A single federal agency appears to have been hit hard by a massive, automated online credit card fraud attack that exploited a systemic weakness to execute more than 340,000 bogus transactions, the cost of which is still being calculated.

The shocker of a sting is revealed in a new statistical report on Commonwealth fraud investigations published by the Australian Institute of Criminology (AIC) that attributes the giant hit to a single agency that fell victim to systemic weaknesses in a new credit card it was using.
The scale and volume of the attack are so large it is literally off the chart, with the AIC cautioning against statistical comparisons with previous years due to its size.
“Financial fraud was also the most commonly recorded target in external fraud investigations (342,342) in 2016–17, with 18 entities conducting these investigations. The majority of the external fraud investigations (over 95 percent) were attributable to one large entity and involved payment card fraud,” the AIC report says.
The report does not name the entity which was hit in 2016 – 2017 with each of the bogus 342,000 transactions recorded as separate incidents. It doesn’t name the payment scheme either.
The average value of the fraud worked out to just $31, according to the AIC’s numbers, a tell-tale sign of an automated high volume-low value attack that hides in plain sight.
The AIC said the spike in external fraud against the government was largely “due to fraud involving a retail payment card system that permitted cardholders to conduct transactions using stolen cards resulting in a loss to the Commonwealth".

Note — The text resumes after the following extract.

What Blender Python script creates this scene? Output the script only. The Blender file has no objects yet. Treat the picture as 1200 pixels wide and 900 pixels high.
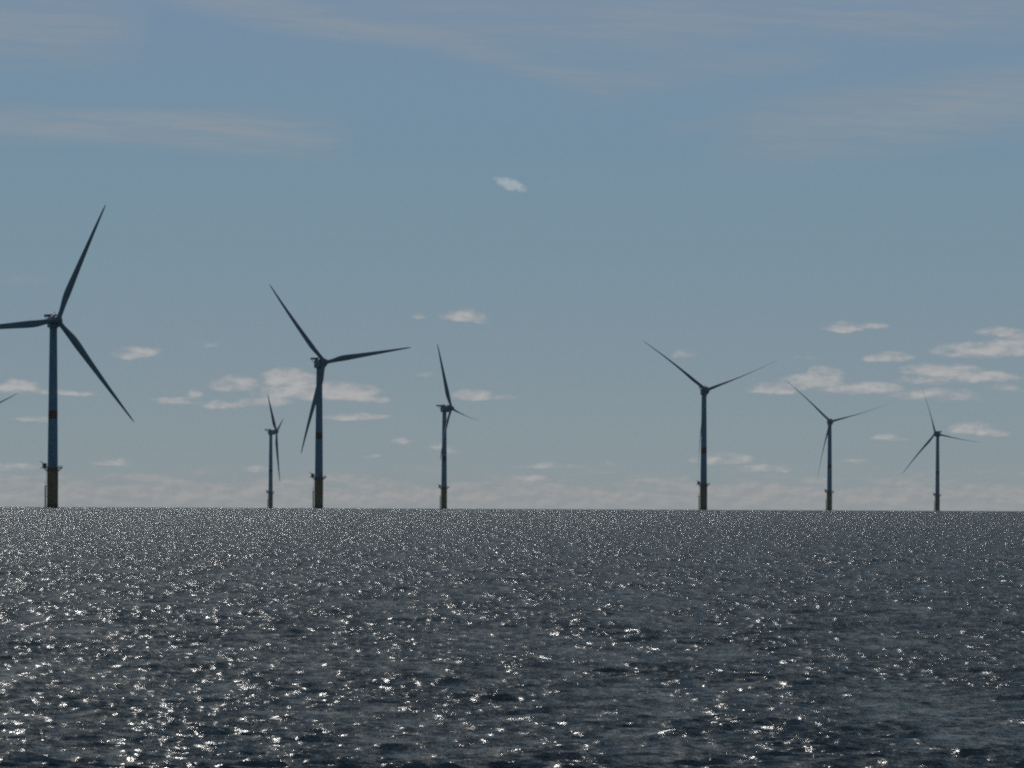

“Once the frauds had been identified and the vulnerability resolved, the payment card system was again made available for use. The majority of these investigations involved one large entity.”
While the payment scheme has not been named either, the AIC’s revelation is primed to provoke awkward questions of agency chiefs during the Senate Estimates process.
While comment is being sought from a number of agencies by iTnews, finance industry sources suggested on first reading of the report that there could still be more bad news in the pipeline.
The total bill for the massive sting, and who ultimately cops liability for it is still unclear. The AIC put the total cost of external fraud against the Commonwealth at $99 million, but as mentioned previously, attributes the bulk of that to a single entity.
Who ultimately pays and cops liability for the fraud is also not clear and could yet be contested.
While everyday consumers are largely indemnified for online or physical credit card fraud with issuing banks and schemes passing through losses to merchants – a highly contentious process in itself – rules vary for corporate credit cards depending on limits, risks and fee structures.
Dealing with the scale of the fraud will itself be highly problematic and expensive. With more than 340,000 transactions detected, the cost of processing chargeback claims could potentially exceed the amount lost.
Should that eventuality arise, the question then becomes who wears the write-off of the fraud amount, an issue that could well be disputed by the entities.
A crucial question will be how fraudsters accessed the credit card numbers and where the attack was ultimately launched from.
In the event a corporate customer's own infrastructure - such as financials software capable of authorising payments - was compromised, payments providers could dispute liability under card rules.
The treatment of the flood of bogus transactions is individual incidents suggests the government may well be prepared to sheet the losses back via chargeback procedures, a scenario that could create pressure on the card provider to settle because of the monumental amount of processing work involved.
Credit card schemes and banks have been heavily pushing virtualised corporate credit cards and single-use card numbers as fraud proofing for at least five years, with a heavy emphasis on swift anomaly detection.
However the AIC report reveals the incidents were detected externally.
“The responsible entity was notified of the frauds by an external party and reviewed each transaction to determine whether the fraud was linked to the payment card scheme and the extent of individual losses involved.
“Although each fraud involved a similar modus operandi, they were counted as separate investigations owing to the presence of separate individual offenders in each matter,” the AIC said.
Automated attacks by sophisticated commonly seek to distribute their fraud footprint and often use networks of ‘mules’ to cash out or convert transactions into hard currency.
Another question is whether the rash of fraud incidents from the government have yet filtered through into official payment fraud statistics.
While there is no suggestion either the government or participants in the payments industry inappropriately withheld the fraud numbers, iTnews is seeking clarification as to if and when they counted in official numbers.
Ironically the overall level of external fraud against the government dropped in the AIC’s latest reporting period.
“The estimated dollar value of all external frauds that respondents could quantify and that were the subject of investigations commenced in 2016–17 totalled $99,006,782, a substantial decrease from the estimated value of external fraud investigations in 2015–16 of $500,045,551,” the AIC said.